La adolescencia es probablemente la temporada más convulsa en lo que a los cambios internos se refiere; no hay otro momento en el que el cambio físico y psicológico sea tan radical y evidente como en esa etapa. Lo cual, por otro lado, a menudo trae de cabeza a los que están alrededor, particularmente a las personas adultas. Estas luchan por establecer patrones en cómo se comportan, hablan, sienten y se expresan; y para cuando piensan que son capaces de fijar algo, el o la adolescente ya se ha movido de sitio, lo cual puede resultar desesperante. En particular, puede ser frustrante cuando los adultos nos empeñamos en hacer algo “sobre” ellos, como guiarles, convencerles, motivarles, limitarles, cambiarles, modularles... Verbos en los que el muchacho o la muchacha son el objeto directo de la acción. Y es ésa una de las sensaciones que a veces entra en conflicto directo con el objetivo número uno de esta etapa para ellos: ser sujetos de su propia vida.

Quizá para entenderlo hay que dar un paso más atrás: durante décadas, la visión que hemos tenido de la infancia como una época de desvalimiento, en la que los adultos tenemos que dotar a los niños y niñas de lo que aún les falta para convertirse en autónomos, nos ha despistado de otra de las tareas fundamentales de la crianza, mucho menos conocida o ejercida: conocer a esa persona. Cualquier padre o madre puede decir «yo conozco a mi hijo, a mi hija», pero, al mismo tiempo, llegada la adolescencia, es habitual oír «... pero no me cuenta nada». Si ayudarles en la adquisición de la autonomía tiene éxito, el niño y la niña descubrirán y vivirán cosas autónomamente que les cambiarán, les harán pensar, crear explicaciones del mundo, visiones de la realidad que se parezcan o no a las que recibe en casa. Al llegar a la adolescencia, habrá sucedido esto en múltiples ocasiones, así que, cuanto antes podamos interesarnos en la mirada creciente del niño como sujeto de sus vivencias en lugar de como receptáculo de experiencias u objeto de nuestras intervenciones, más libertad les daremos para expresar su mirada íntima y, por tanto, hacer más posible el contacto de verdad, sin estratagemas.

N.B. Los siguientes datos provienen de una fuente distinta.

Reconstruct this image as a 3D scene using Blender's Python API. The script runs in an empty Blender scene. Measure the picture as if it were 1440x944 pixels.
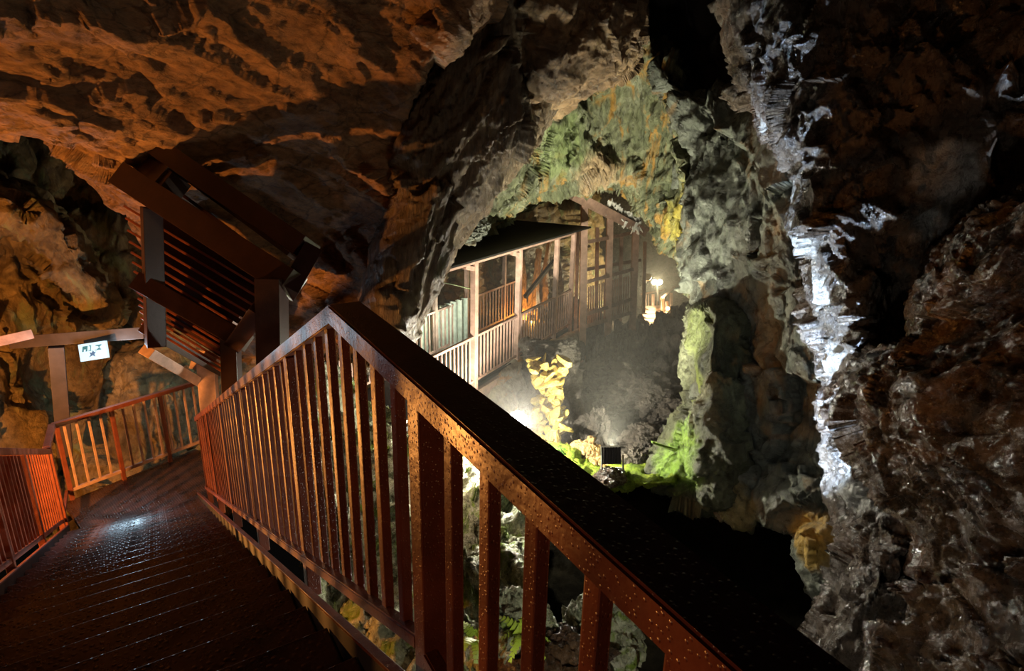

La mirada íntima es vulnerable, arriesgada, cambiante todavía –porque todos conocemos la pose egocéntrica de quien se afilia a un pensamiento tentativo, y necesita desacreditar el del otro–, pero nueva todo el tiempo. Necesitará, por tanto, espejos, escenarios en los que expresarla, y la relación con los padres, debería ser un espacio seguro donde hacerlo. El error es escuchar la vehemencia como el brote de una futura conversión al radicalismo o la labilidad como una incoherencia reprochable, o una muestra exclusiva de egoísmo. Ayudarles a ser responsables de sus vidas implica forzosamente conocer quiénes son más allá de nosotros, que estamos cerca, conocer quién se va condensando al fondo de esa niebla de indecisiones y ser conscientes de que esto “está pasando todo el tiempo”. Si conseguimos mantener nuestra integridad mientras ellos flotan, pululan y se estrellan o triunfan, sin etiquetarles como no nos gusta que ellos hagan con nosotros, tarde o temprano habrá un encuentro; uno deseado por ambos y que esconde el arte de la relación: estar presente con el otro.